[START]

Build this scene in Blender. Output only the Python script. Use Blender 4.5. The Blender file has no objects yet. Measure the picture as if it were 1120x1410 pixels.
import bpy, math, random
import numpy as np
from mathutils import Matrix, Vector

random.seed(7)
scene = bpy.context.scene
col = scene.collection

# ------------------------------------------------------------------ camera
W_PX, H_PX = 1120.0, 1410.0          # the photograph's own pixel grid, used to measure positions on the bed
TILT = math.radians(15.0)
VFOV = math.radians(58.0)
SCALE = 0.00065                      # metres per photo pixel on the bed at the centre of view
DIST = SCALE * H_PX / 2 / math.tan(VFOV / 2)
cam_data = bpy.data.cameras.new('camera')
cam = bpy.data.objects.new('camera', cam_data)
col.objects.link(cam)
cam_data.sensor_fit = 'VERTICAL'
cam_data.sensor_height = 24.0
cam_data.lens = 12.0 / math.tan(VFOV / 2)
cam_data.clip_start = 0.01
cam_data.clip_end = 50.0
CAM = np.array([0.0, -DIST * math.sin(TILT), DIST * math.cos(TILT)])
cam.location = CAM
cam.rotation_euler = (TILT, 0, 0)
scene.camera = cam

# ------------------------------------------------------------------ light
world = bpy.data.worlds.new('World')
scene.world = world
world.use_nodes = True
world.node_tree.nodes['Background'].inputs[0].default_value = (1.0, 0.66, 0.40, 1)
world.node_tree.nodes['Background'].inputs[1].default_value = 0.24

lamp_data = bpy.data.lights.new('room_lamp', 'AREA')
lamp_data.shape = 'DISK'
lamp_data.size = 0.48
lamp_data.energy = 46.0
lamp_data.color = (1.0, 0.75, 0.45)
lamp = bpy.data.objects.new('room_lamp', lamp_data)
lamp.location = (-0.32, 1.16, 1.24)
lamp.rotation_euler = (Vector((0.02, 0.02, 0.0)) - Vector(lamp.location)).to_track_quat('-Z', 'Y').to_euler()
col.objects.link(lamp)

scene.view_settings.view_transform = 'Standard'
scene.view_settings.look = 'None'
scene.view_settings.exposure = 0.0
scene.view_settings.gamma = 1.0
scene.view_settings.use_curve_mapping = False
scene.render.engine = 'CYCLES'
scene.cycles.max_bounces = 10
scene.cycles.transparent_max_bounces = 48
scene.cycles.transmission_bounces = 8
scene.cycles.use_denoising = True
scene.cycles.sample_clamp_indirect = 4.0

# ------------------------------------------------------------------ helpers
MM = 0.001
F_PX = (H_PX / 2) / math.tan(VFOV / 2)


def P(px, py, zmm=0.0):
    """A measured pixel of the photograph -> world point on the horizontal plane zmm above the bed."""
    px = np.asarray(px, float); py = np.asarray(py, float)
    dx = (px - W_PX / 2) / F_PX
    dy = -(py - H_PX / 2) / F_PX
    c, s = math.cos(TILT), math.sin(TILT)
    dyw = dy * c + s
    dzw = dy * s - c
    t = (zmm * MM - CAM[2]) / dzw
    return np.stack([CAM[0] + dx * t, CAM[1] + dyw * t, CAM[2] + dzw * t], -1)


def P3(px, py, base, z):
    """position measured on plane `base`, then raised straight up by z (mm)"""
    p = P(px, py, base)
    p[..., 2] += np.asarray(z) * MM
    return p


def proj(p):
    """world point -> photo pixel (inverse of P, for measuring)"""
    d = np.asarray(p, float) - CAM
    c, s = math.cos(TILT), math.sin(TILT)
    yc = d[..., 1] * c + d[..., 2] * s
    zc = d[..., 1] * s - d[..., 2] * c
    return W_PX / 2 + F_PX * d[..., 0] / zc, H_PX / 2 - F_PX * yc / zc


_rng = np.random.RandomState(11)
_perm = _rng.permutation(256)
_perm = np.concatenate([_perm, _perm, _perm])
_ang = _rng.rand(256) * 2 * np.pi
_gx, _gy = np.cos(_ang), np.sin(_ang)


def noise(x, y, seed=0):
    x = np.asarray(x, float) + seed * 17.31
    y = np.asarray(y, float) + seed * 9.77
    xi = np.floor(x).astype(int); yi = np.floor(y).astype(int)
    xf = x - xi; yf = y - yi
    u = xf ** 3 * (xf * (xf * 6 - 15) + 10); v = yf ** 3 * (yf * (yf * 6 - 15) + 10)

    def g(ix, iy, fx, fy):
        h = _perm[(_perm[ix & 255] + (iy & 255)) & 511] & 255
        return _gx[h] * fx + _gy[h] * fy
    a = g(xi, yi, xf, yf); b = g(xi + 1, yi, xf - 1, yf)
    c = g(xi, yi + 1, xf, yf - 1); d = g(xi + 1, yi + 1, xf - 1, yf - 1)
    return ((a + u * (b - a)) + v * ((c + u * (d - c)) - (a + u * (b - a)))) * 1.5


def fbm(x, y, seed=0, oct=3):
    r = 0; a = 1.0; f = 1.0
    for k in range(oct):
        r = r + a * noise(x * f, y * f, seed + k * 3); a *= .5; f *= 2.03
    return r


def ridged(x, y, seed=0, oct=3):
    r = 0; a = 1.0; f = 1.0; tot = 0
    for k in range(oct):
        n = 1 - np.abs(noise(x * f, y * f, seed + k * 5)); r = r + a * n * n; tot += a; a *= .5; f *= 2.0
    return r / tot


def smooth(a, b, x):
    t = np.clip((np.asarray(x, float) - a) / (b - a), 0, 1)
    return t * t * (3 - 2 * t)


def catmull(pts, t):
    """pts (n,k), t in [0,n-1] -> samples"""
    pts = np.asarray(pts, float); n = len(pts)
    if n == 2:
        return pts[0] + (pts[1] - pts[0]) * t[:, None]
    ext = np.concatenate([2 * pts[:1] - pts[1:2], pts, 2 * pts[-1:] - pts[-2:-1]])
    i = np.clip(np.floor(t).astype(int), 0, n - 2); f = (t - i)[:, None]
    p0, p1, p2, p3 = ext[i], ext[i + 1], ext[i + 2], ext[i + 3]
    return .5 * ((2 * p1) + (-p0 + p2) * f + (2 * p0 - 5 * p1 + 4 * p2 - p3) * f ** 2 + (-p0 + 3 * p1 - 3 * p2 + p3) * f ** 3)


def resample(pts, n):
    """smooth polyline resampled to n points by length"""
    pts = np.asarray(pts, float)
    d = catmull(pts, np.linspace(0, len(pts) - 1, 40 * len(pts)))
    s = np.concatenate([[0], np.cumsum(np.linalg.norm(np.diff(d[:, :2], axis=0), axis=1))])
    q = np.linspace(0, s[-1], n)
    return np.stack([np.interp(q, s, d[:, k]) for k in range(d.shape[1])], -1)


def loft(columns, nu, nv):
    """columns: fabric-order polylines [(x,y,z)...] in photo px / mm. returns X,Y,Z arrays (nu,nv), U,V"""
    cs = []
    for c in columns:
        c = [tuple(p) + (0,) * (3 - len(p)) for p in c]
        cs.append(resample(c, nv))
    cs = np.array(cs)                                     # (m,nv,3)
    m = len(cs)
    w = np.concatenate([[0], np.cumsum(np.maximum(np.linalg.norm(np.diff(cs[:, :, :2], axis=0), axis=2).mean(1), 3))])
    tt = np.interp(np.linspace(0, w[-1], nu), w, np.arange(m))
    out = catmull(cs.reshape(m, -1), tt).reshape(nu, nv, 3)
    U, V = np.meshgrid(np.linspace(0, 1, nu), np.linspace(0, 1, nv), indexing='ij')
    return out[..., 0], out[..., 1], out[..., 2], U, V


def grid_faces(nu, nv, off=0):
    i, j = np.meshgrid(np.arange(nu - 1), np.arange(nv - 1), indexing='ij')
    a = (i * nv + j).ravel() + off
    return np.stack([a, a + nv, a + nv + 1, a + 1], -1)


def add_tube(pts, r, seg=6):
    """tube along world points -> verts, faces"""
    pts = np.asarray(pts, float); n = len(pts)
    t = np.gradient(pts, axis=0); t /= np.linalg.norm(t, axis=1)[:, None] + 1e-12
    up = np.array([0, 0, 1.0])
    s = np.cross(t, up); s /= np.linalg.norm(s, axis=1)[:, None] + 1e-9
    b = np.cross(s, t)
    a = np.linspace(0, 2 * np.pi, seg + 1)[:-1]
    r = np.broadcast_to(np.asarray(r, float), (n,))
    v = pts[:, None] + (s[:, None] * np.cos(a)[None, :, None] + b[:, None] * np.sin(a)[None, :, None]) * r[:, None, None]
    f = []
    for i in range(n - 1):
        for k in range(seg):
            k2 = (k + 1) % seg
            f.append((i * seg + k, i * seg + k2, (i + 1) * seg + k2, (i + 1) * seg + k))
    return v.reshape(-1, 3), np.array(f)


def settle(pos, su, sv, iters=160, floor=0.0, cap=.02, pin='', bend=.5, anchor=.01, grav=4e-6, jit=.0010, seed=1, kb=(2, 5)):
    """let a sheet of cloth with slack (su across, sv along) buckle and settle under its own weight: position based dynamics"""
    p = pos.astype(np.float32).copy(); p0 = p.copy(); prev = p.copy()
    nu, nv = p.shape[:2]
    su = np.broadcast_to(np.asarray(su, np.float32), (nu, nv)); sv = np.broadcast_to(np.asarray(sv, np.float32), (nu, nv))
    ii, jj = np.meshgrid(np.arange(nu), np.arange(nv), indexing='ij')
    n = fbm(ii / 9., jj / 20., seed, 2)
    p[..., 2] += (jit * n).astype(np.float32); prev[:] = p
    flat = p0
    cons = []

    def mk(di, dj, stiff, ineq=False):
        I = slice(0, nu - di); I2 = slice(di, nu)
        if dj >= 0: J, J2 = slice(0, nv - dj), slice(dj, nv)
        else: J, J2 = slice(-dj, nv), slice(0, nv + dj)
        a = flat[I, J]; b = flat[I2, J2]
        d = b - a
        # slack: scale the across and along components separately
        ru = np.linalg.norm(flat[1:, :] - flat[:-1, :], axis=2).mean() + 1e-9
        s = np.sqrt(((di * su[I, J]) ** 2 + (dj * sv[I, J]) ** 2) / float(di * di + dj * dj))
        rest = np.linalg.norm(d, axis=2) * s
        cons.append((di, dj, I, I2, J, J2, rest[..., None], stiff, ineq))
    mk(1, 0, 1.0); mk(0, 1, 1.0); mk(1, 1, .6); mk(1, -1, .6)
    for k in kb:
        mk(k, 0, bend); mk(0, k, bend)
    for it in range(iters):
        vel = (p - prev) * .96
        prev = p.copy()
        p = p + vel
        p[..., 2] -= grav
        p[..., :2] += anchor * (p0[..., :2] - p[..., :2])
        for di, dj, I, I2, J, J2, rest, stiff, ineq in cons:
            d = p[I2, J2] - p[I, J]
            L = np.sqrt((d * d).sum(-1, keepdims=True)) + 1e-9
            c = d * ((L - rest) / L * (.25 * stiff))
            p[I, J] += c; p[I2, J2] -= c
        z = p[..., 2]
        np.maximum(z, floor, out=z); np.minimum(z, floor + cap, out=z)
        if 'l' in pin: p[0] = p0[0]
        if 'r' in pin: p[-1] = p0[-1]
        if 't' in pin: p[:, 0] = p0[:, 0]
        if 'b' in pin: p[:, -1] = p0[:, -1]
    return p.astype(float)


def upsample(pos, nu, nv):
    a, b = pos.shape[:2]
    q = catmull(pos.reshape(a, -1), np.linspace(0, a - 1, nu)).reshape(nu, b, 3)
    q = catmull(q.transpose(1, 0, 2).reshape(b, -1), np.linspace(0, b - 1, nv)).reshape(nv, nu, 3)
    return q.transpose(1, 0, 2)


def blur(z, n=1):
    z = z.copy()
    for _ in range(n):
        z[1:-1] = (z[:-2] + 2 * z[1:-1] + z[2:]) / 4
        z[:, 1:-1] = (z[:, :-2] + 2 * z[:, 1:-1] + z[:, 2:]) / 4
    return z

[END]

Reproduce verbatim only this range: the first line of the material through the line that contains "from mathutils import Matrix, Vector", inclusive.

Build this scene in Blender. Output only the Python script. Use Blender 4.5. The Blender file has no objects yet. Measure the picture as if it were 1120x1410 pixels.
import bpy, math, random
import numpy as np
from mathutils import Matrix, Vector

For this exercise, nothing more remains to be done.